Un mundo que puedas tocar

—Que tenga una muerte lenta —propongo—. Que sufra un rato. Ha sido un cabrón.

—Pfff… No ha sido tan malo. La relación con su padre le hizo daño…

—No me vengas con excusas. Echarle la culpa a tu familia es más cabrón. ¡Muerteeee!

Mi hijo me observa desde la puerta. Está escuchando mi conversación con otro guionista. No sabe si reírse o aterrorizarse.

Un escritor de libros es como un dios judeocristiano: reina solitario sobre sus criaturas, imponiendo sus deseos con inapelable autoridad. Los escritores de series, en cambio, son como un panteón azteca (o vikingo o griego): un enjambre de deseos, filosofías, a veces caprichos, tratando de alcanzar un acuerdo razonable.

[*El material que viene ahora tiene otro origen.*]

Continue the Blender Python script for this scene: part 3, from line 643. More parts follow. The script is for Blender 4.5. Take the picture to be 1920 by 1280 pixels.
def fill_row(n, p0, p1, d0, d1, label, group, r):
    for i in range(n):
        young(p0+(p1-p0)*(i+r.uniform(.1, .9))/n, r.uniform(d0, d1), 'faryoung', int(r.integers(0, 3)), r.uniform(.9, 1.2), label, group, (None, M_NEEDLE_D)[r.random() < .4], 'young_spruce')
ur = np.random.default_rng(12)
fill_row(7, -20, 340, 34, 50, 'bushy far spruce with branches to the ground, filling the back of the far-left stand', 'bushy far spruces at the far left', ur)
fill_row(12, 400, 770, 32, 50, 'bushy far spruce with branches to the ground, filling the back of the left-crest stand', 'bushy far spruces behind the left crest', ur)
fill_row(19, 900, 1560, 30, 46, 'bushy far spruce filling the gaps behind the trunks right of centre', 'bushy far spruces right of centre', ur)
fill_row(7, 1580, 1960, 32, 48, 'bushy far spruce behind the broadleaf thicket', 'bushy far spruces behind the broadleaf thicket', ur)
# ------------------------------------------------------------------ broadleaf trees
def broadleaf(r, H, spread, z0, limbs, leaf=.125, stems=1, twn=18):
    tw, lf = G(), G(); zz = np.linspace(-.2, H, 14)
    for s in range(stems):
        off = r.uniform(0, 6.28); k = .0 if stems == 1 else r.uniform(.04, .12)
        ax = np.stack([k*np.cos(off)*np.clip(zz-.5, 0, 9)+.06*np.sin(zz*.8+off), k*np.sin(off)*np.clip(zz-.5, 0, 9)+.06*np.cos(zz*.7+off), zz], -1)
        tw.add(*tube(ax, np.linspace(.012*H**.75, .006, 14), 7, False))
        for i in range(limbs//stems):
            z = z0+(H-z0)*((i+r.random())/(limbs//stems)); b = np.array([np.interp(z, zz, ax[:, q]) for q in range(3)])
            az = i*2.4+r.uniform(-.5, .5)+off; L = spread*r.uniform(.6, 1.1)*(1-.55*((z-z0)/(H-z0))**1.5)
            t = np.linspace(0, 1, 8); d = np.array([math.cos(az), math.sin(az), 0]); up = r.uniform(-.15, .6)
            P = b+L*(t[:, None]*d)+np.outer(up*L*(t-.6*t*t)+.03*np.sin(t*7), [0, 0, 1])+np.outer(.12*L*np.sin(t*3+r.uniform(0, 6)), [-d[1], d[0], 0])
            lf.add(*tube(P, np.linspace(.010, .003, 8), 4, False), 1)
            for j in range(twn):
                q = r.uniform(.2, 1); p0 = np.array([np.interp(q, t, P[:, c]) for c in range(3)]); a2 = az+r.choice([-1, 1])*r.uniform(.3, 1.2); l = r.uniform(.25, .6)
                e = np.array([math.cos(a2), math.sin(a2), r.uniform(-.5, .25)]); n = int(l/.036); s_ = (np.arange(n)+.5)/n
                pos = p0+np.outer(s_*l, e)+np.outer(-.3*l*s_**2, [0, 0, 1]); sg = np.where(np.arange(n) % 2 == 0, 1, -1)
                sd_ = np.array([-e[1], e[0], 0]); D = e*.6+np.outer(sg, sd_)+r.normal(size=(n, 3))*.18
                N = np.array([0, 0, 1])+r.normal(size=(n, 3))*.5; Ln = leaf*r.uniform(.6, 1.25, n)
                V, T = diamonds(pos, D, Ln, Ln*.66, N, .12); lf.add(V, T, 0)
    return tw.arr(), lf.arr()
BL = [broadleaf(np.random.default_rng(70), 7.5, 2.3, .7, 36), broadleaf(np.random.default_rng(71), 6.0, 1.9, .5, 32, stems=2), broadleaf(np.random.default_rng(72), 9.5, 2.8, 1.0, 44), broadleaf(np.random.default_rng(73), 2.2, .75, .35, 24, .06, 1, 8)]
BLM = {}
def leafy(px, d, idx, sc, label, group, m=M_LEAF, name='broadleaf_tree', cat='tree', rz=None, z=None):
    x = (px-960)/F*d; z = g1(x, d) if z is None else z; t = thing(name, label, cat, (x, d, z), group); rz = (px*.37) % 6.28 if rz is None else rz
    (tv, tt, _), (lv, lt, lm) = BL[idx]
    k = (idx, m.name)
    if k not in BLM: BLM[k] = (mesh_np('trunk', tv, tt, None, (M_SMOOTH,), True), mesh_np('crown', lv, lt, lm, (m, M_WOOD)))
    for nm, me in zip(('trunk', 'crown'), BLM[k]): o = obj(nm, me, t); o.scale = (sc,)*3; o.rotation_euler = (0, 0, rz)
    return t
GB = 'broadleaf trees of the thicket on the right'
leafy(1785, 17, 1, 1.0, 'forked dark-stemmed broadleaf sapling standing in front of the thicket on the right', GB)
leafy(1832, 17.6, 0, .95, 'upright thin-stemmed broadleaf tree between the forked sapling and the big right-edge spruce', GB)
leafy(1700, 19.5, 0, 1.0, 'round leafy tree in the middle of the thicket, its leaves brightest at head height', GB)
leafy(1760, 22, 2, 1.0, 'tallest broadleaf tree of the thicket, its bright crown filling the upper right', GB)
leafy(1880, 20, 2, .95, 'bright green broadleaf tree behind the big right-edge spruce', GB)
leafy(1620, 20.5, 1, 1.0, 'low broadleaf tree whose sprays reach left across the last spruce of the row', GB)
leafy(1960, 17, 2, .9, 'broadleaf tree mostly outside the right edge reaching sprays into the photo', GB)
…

Al fin y al cabo, están discutiendo sus visiones del mundo: cuándo y por qué amar. Traicionar. Morir.

En los viejos tiempos de la tele, a pesar de todo, reinaba el dios judeocristiano. La clásica telenovela mexicana de mi infancia era protagonizada por una chica buena que mantenía intacta su virginidad durante 120 capítulos. Nadie a su alrededor decía malas palabras. Solo fumaban los malos. Y los conflictos entre ricos y pobres se solucionaban… casándose con el rico.

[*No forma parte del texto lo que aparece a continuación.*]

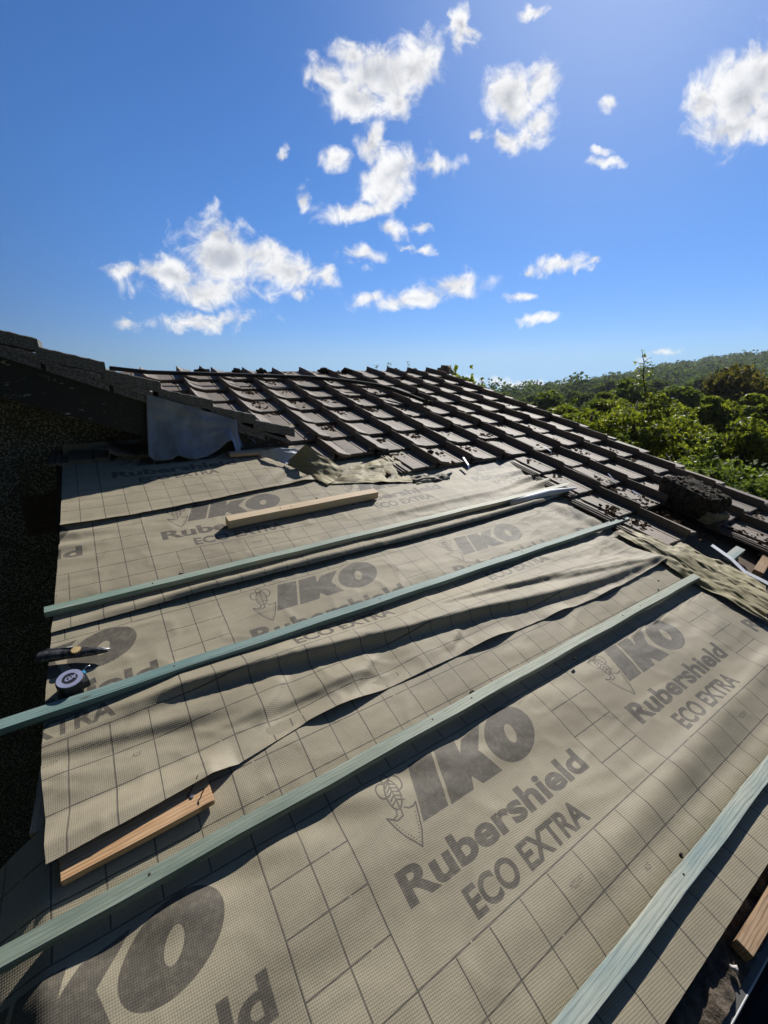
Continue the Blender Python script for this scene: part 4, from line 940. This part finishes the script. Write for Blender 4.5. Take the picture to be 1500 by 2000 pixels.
V, Fc = rock(.12, .035, .045, 8, .014, 14); obj('mortar_end', mesh('mortar_end', V, Fc, M_MORTAR, True), root, (.02, -.185, -.025))
parts = [lump((random.uniform(-.12, .12), random.uniform(-.18, .16), .110+random.uniform(-.008, .008)), random.uniform(.006, .018), .55, seed=900+k) for k in range(110)]
V, Fc = join(parts); M_LICH = simple('pale_moss_tufts', (.06, .052, .04), .95, 0, .6, 70, .9, .005, spec=.1, col2=(.22, .19, .15)); obj('moss_tufts', mesh('moss_tufts', V, Fc, M_LICH, True), root)

# small loose clumps and chips that can be told apart
cl_ = [(620, 977, .012, 'above the middle of the pine offcut', M_MOSSD), (352, 1122, .007, 'above the left part of the highest batten', M_MOSSD), (922, 1355, .010, 'above the middle treated batten', M_MOSSD), (1122, 1287, .007, 'in the shadow below the middle batten', M_MOSSD), (1286, 1135, .005, 'reddish, above the right end of the middle batten', M_MOSS), (1050, 1352, .0, 'left of the second large logo', M_MOSS), (758, 928, .016, 'on the crumpled scrap of membrane', M_MOSS), (1330, 1672, .006, 'against the lowest batten', M_MOSSD), (1205, 1015, .008, 'reddish, by the right end of the blue batten', M_MOSS), (840, 883, .020, 'square, on the first exposed tile row', M_MOSSD), (885, 905, .018, 'on the lowest tile left of the clips', M_MOSS), (722, 880, .018, 'on the tile above the crumpled scrap', M_MOSSD), (600, 848, .012, 'on the tile right of the gable', M_MOSS), (1418, 1915, .0, '', None)]
for i, (x, y, r, wh, mt) in enumerate(cl_):
    if not r: continue
    h = .065 if y < 910 and x > 590 else .022; a = at(x, y, h); V, Fc = join([lump((a[0], a[1], h+r*.3), r, .7, seed=60+i), lump((a[0]+r, a[1]+r*.3, h), r*.7, .6, seed=80+i)])
    tag(wobj('moss_clump', RWa(V), Fc, mt), 'small moss clump '+wh, 'moss clump', 'loose moss clumps')
a = at(1434, 1891, -.025); V, Fc = lump((a[0], a[1], -.025), .008, .6, seed=44); tag(wobj('pebble', RWa(V), Fc, simple('pale_stone', (.55, .52, .50), .6, 0, .15, 30, .3), True), 'pale pebble on the dirt beside the gutter', 'pebble')
M_GALV = simple('galvanised_clip', (.62, .63, .66), .4, .7, .15, 30, .1)
for (x0_, y0_, x1_, y1_, wh) in [(1188, 925, 1202, 940, 'standing on the right tile slope'), (905, 893, 915, 908, 'at the corner of the lowest left tile'), (1062, 872, 1076, 881, 'on the tile row above the stepped edge'), (1235, 958, 1250, 966, 'near the foot of the stepped edge')]:
    A = RW(*at(x0_, y0_, .075), .075); B = RW(*at(x1_, y1_, .06), .06); w = np.array([.010, .004, 0])
    V = [A-w, A+w, B+w, B-w, B+[0, -.01, -.03]+w, B+[0, -.01, -.03]-w]; V = V+[np.array(v)-np.array([0, .001, .002]) for v in V]
    Fc = [(0, 1, 2, 3), (3, 2, 4, 5), (6, 9, 8, 7), (9, 11, 10, 8), (0, 6, 7, 1), (5, 4, 10, 11), (0, 3, 9, 6), (3, 5, 11, 9), (1, 7, 8, 2), (2, 8, 10, 4)]
    tag(wobj('tile_clip', V, Fc, M_GALV), 'thin metal tile clip '+wh, 'clip', 'metal tile clips')
A = at(560, 834, .066); V, Fc = box(A[0]-.06, A[0]+.06, A[1]-.02, A[1]+.035, .062, .072); tag(wobj('tile_shard', RWa(V), Fc, M_MORTAR), 'pale flat shard on the tile right of the gable', 'shard')

# ------------------------------------------------------------------ gable of the house on the left
YG = 2.68; YW = 2.95
zr = lambda x: 1.315-.4066*x
gable = thing('gable_house', (-.6, 3.2, -3.3), 'neighbouring house gable with pebbledash wall and tiled verge in shade', 'house')
def pdash():
    m, t, b, o = newmat('pebbledash'); oc = t.node('ShaderNodeTexCoord').outputs['Object']
    vo = t.node('ShaderNodeTexVoronoi', feature='F1'); vo.inputs['Scale'].default_value = 85; t.link(oc, vo.inputs['Vector'])
    n = t.noise(oc, 7, 5); col = t.mix(t.smooth(vo.outputs['Distance'], .1, .6), (.58, .53, .44), (.09, .085, .075)); 
    rc = t.node('ShaderNodeSeparateColor'); t.link(vo.outputs['Color'], rc.inputs[0]); col = t.mix(t.math('MULTIPLY', rc.outputs[0], .65), col, (.06, .055, .05))
    col = t.mix(t.smooth(n, .45, .75, 0, .6), col, (.09, .075, .04)); t.link(col, b.inputs['Base Color']); b.inputs['Roughness'].default_value = .9
    bump(t, b, t.math('MULTIPLY', vo.outputs['Distance'], -1.0), 1.0, .01); return m
M_PD = pdash()
xl, xr = -6.0, 1.28
# wall: gable polygon facing the stripped roof, with thickness
P = [(xl, -3.3), (xr-.1, -3.3), (xr-.1, zr(xr-.1)-.14), (-2.2, zr(-2.2)-.14), (xl, zr(-2.2)-.14-(6-2.2)*.4066)]
V = [(x, YW, z) for x, z in P]+[(x, YW+.25, z) for x, z in P]; n = 5
Fc = [tuple(range(n)), tuple(range(n, 2*n))[::-1]]+[(i, n+i, n+(i+1) % n, (i+1) % n) for i in range(n)]; wobj('wall', V, Fc, M_PD, parent=gable)
def slab(x0, x1, y0, y1, a0, a1, dz0=0.0):
    """board following the roof slope: top at zr+a1, bottom at zr+a0"""
    V = []; 
    for x in (x0, x1):
        for y in (y0, y1):
            for a in (a0, a1): V.append((x, y, zr(x)+a+(dz0 if x == x0 else 0)))
    return V, [(0, 1, 3, 2), (4, 6, 7, 5), (0, 4, 5, 1), (2, 3, 7, 6), (0, 2, 6, 4), (1, 5, 7, 3)]
def paint():
    m, t, b, o = newmat('peeling_black_paint'); oc = t.node('ShaderNodeTexCoord').outputs['Object']
    k = t.smooth(t.noise(t.mapping(oc, rot=(0, .37, 0), scale=(1, 1, 3)), 14, 6, .7), .60, .65); t.link(t.mix(k, (.014, .014, .016), (.30, .29, .27)), b.inputs['Base Color']); b.inputs['Roughness'].default_value = .55; return m
M_PAINT = paint()
V, Fc = slab(-2.2, 1.10, YG+.03, YG+.055, -.335, -.085); wobj('bargeboard', V, Fc, M_PAINT, parent=gable)
V, Fc = slab(-2.2, 1.10, YG+.057, YW-.002, -.16, -.13); wobj('soffit', V, Fc, M_PAINT, parent=gable)
V, Fc = slab(-2.2, 1.16, YG+.005, YW+.3, -.082, -.060); wobj('undercloak', V, Fc, M_SLATE, parent=gable)
V, Fc = slab(-2.2, 1.22, YW+.1, 7.5, -.06, -.035); wobj('roof_slope', V, Fc, M_SLATE, parent=gable)
V, Fc = join([(lambda x0, x1: (slab(x0, x1, YG+.004, YG+.14, -.12, -.084)))(x, x+.27) for x in np.arange(-2.2, .9, .29)]); wobj('mortar_bedding', V, Fc, M_SLATE, parent=gable)
# air brick
ab = on_y(95, 1003, YW-.004); parts = []
for i in range(6):
    for jx in range(4): parts.append(box(ab[0]-.11+.055*jx, ab[0]-.11+.055*jx+.040, YW-.012, YW-.002, ab[2]-.115+.039*i, ab[2]-.115+.039*i+.026))
V, Fc = join(parts+[box(ab[0]-.12, ab[0]+.12, YW-.006, YW-.001, ab[2]-.12, ab[2]+.12)]); wobj('air_brick', V, Fc, simple('terracotta_dark', (.075, .045, .036), .8, 0, .2, 40), parent=gable)
# stepped verge tiles: five in view, each a thing
vx = [-1.34, -1.04, -.75, -.47, -.199, .080, .346, .632, .898, 1.17]
wh = ['out at the left', 'out at the left', 'next left', 'leftmost in view, brown topped', 'second from the left', 'third from the left', 'fourth from the left', 'fifth, above the lead sheet', 'lowest, touching the roof tiles']
for i in range(2, 9):
    x0_, x1_ = vx[i], vx[i+1]+.02; sl = -.30; zt = zr(vx[i+1])+.030
    if i == 8: zt = zr(vx[i+1])+.035
    z1 = zt; z0 = zt+(.26)*(x1_-x0_)
    n = 14; V = []; Fc = []
    for k in range(n+1):
        x = x0_+(x1_-x0_)*k/n; z = z0+(z1-z0)*k/n
        for (y, dz) in ((YG, -.066), (YG, -.004), (YG+.004, 0), (YG+.12, 0), (YG+.30, .0), (YG+.30, -.066)): V.append((x, y+.0015*math.sin(k*2.3+i), z+dz+.0018*math.sin(k*1.9+i*3)))
    for k in range(n):
        for q in range(6): Fc.append((6*k+q, 6*k+6+q, 6*k+6+(q+1) % 6, 6*k+(q+1) % 6))
    Fc += [tuple(range(6)), tuple(6*n+q for q in range(6))[::-1]]
    tag(wobj('verge_tile', V, Fc, M_SLATE), 'grey granular verge tile of the gable roof, '+wh[i], 'verge tile', 'stepped verge tiles of the gable')

# lead flashing hanging from the verge
lead = [(288, 780, 1.0), (460, 832, 1.0)]
topL = on_y(287, 776, YG-.01); topR = on_y(462, 826, YG-.01)
bot = [(286, 800), (290, 845), (298, 880), (316, 896), (332, 896), (345, 887), (362, 893), (380, 895), (402, 889), (425, 876), (440, 862), (450, 858), (456, 872), (458, 885), (461, 890)]
nx = 60; nz = 30; xs_ = np.linspace(0, 1, nx); B = np.array([on_y(x, y, YG-.01) for x, y in bot]); bs = (B[:, 0]-topL[0])/(topR[0]-topL[0])
V = []
for i, s in enumerate(xs_):
    x = topL[0]+(topR[0]-topL[0])*s; zt = topL[2]+(topR[2]-topL[2])*s+.02; zb = np.interp(s, bs[2:], B[2:, 2])
    for k in range(nz):
        t = k/(nz-1); z = zt+(zb-zt)*t; y = YG-.012-.05*t*t+.007*math.sin(s*6+t*3)*t+.010*float(fbm(np.array([s*5]), np.array([t*4]), 3)[0]); xx = x-.05*t*(1-s)*(1 if s < .15 else 0)
        V.append((xx, y, z))
V += [(x, y+.003, z) for x, y, z in V]; o_ = nx*nz
Fc = [(i*nz+j, i*nz+j+1, (i+1)*nz+j+1, (i+1)*nz+j) for i in range(nx-1) for j in range(nz-1)]; Fc += [tuple(o_+a for a in f[::-1]) for f in Fc[:]]
Fc += [(i*nz+nz-1, o_+i*nz+nz-1, o_+(i+1)*nz+nz-1, (i+1)*nz+nz-1) for i in range(nx-1)]+[(j, o_+j, o_+j+1, j+1) for j in range(nz-1)]+[((nx-1)*nz+j, (nx-1)*nz+j+1, o_+(nx-1)*nz+j+1, o_+(nx-1)*nz+j) for j in range(nz-1)]
tag(wobj('lead_flashing', V, Fc, M_LEAD, True), 'blue grey lead sheet hanging loose below the gable verge', 'flashing')
def wpatch(name, label, C, mat, cat, amp=.01, n=24, sd=1, th=.002):
    c = [np.array(x, float) for x in C]; V = []
    nr = np.cross(c[1]-c[0], c[3]-c[0]); nr /= np.linalg.norm(nr)
    for i in range(n):
        for k in range(n):
            s, t = i/(n-1), k/(n-1); p = (c[0]*(1-s)+c[1]*s)*(1-t)+(c[3]*(1-s)+c[2]*s)*t; V.append(p+nr*amp*float(fbm(np.array([s*4+sd]), np.array([t*4+sd]), 3)[0]))
    V = V+[v-nr*th for v in V]; o_ = n*n; Fc = [(i*n+j, (i+1)*n+j, (i+1)*n+j+1, i*n+j+1) for i in range(n-1) for j in range(n-1)]; Fc += [tuple(o_+a for a in f[::-1]) for f in Fc[:]]
    return tag(wobj(name, V, Fc, mat, True), label, cat)
wpatch('lead_scrap', 'folded bright lead scrap right of the hanging sheet', [on_y(459, 832, YG+.0), on_y(492, 838, YG+.12), on_y(478, 862, YG+.05), on_y(462, 886, YG-.02)], M_LEAD, 'flashing', .03, 20, 2)
wpatch('lead_scrap', 'small bent lead piece touching the first full tile', [on_y(496, 840, YG+.12), on_y(520, 862, YG+.14), on_y(498, 866, YG+.02), on_y(482, 852, YG+.0)], M_LEAD, 'flashing', .02, 16, 4)
wpatch('felt_upstand', 'grey strip of underlay curling off the wall left of the lead sheet', [on_y(150, 884, YW-.02), on_y(172, 866, YW-.02), on_y(292, 856, YW-.02), on_y(205, 882, YW-.12)], simple('grey_underlay', (.26, .28, .31), .7, 0, .15, 12, .3), 'underlay', .02, 24, 5)
V, Fc = box(-.10, 1.10, 2.87, 2.945, .70, .80); tag(wobj('abutment_board', V, Fc, M_DARKW), 'dark board at the foot of the gable wall behind the lead sheet', 'board')

# ------------------------------------------------------------------ summer haze over the valley
V, Fc = box(-620, 620, -620, 620, -64, 42)
hz = mesh('haze', V, Fc); ho = obj('haze', hz); tag(ho, 'thin summer haze over the valley', None, kind='stuff')
hm = bpy.data.materials.new('haze'); hm.use_nodes = True; ht = NT(hm.node_tree); ht.n.clear(); hout = ht.node('ShaderNodeOutputMaterial')
hv = ht.node('ShaderNodeVolumePrincipled'); hv.inputs['Color'].default_value = (.80, .88, 1.0, 1); hv.inputs['Density'].default_value = .00032; hv.inputs['Anisotropy'].default_value = .35
ht.link(hv.outputs[0], hout.inputs['Volume']); hz.materials.append(hm)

Hoy, sin embargo, existe ahí un público muy sofisticado. En consecuencia, los guionistas son más ambiciosos creativamente. Incluso políticamente. Mis compañeros tienen un gran sentido de responsabilidad sobre lo que escriben. Entre ellos, hay autores de documentales sobre la violencia o thrillers que denuncian la corrupción del poder. Una tiene especial interés en desmontar los clichés de género y raza que la pantalla ha contribuido a consolidar. De la mano de estos escritores, descubro a otros: el historiador Miguel León-Portilla, cuya Visión de los vencidos reúne las crónicas de la conquista escritas por los derrotados. La activista Yásnaya Aguilar, que denuncia el borrado cultural de los pueblos indígenas. Viajó por el tiempo y el espacio mexicanos a través de las palabras de todos ellos.

Al final del trabajo de los guionistas, durante la preproducción, nos llegan las fotos de los últimos escenarios. Algunas locaciones se han tenido que construir solo para rodar. Luego serán derrumbadas.

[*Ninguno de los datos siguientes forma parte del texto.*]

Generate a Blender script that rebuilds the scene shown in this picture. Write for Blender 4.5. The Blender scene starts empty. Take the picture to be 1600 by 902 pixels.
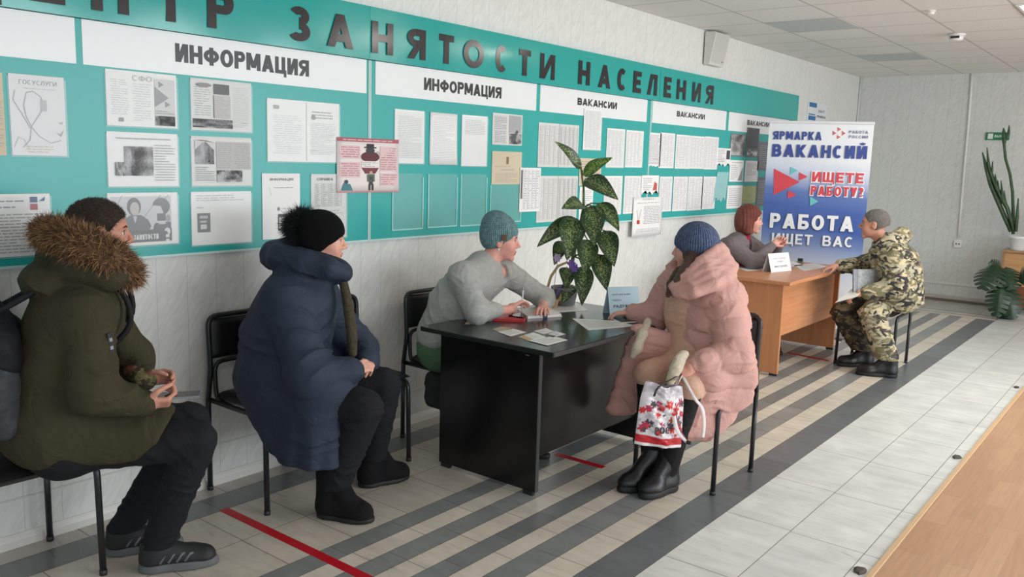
import bpy, math, random
import numpy as np
from mathutils import Vector, Matrix
SC = bpy.context.scene
COL = SC.collection
# ------------------------------------------------------------------ camera
# wall_left is the plane x = 0, y runs away along that wall, z is up (metres)
CAM = np.array([3.5721, 0.0, 1.62])
FPX = 1338.43
YAW, PITCH, ROLL = -0.665259, -0.151854, 0.0306819
def cam_axes():
    f = np.array([math.sin(YAW)*math.cos(PITCH), math.cos(YAW)*math.cos(PITCH), math.sin(PITCH)])
    r = np.cross(f, [0, 0, 1]); r /= np.linalg.norm(r); u = np.cross(r, f)
    c, s = math.cos(ROLL), math.sin(ROLL)
    return c*r+s*u, -s*r+c*u, f
AR, AU, AF = cam_axes()
cd = bpy.data.cameras.new('camera'); cd.sensor_width = 36; cd.lens = FPX*36/1600
cd.clip_start = 0.05; cd.clip_end = 200
co = bpy.data.objects.new('camera', cd); COL.objects.link(co)
co.matrix_world = Matrix(((AR[0], AU[0], -AF[0], CAM[0]), (AR[1], AU[1], -AF[1], CAM[1]), (AR[2], AU[2], -AF[2], CAM[2]), (0, 0, 0, 1)))
SC.camera = co
def ray(u, v): return AR*((u-800)/FPX)-AU*((v-451)/FPX)+AF
def on_z(u, v, z=0.0):
    d = ray(u, v); return CAM+d*((z-CAM[2])/d[2])
def on_x(u, v, x=0.0):
    d = ray(u, v); return CAM+d*((x-CAM[0])/d[0])
def on_y(u, v, y):
    d = ray(u, v); return CAM+d*((y-CAM[1])/d[1])
# ------------------------------------------------------------------ light
SC.view_settings.view_transform = 'Standard'
SC.view_settings.look = 'None'
SC.view_settings.gamma = 1.0
SC.view_settings.use_curve_mapping = False
SC.view_settings.exposure = 0.0
w = bpy.data.worlds.new('world'); SC.world = w; w.use_nodes = True
w.node_tree.nodes['Background'].inputs[0].default_value = (0.86, 0.93, 1.0, 1)
w.node_tree.nodes['Background'].inputs[1].default_value = 0.80
def area(name, loc, target, sx, sy, power, col):
    l = bpy.data.lights.new(name, 'AREA'); l.shape = 'RECTANGLE'; l.size = sx; l.size_y = sy; l.energy = power; l.color = col
    o = bpy.data.objects.new(name, l); COL.objects.link(o); o.location = loc
    o.rotation_euler = (Vector(target)-Vector(loc)).to_track_quat('-Z', 'Y').to_euler(); return o
area('window_daylight', (7.4, 5.5, 1.7), (0.5, 5.2, 1.7), 7.0, 1.9, 300, (0.92, 0.97, 1.0))
area('window_daylight', (7.0, -2.6, 1.7), (0.6, 4.0, 1.5), 2.5, 1.8, 42, (0.92, 0.97, 1.0))
SC.cycles.use_denoising = True
SC.cycles.max_bounces = 8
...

Comprendo entonces que aparte de inventar, transformar, quizá desfigurar un país, hemos inventado otro, un pequeño territorio efímero, que volverá a las pantallas, donde fue planeado, pero existirá físicamente por unos días, material y palpable, en un lugar a 10.000 kilómetros de mí.

Mientras escribo estas líneas, espero una vacuna que me permita visitar ese lugar.

Ojalá llegue a tiempo.

Para ver si la vida sigue como la inventamos.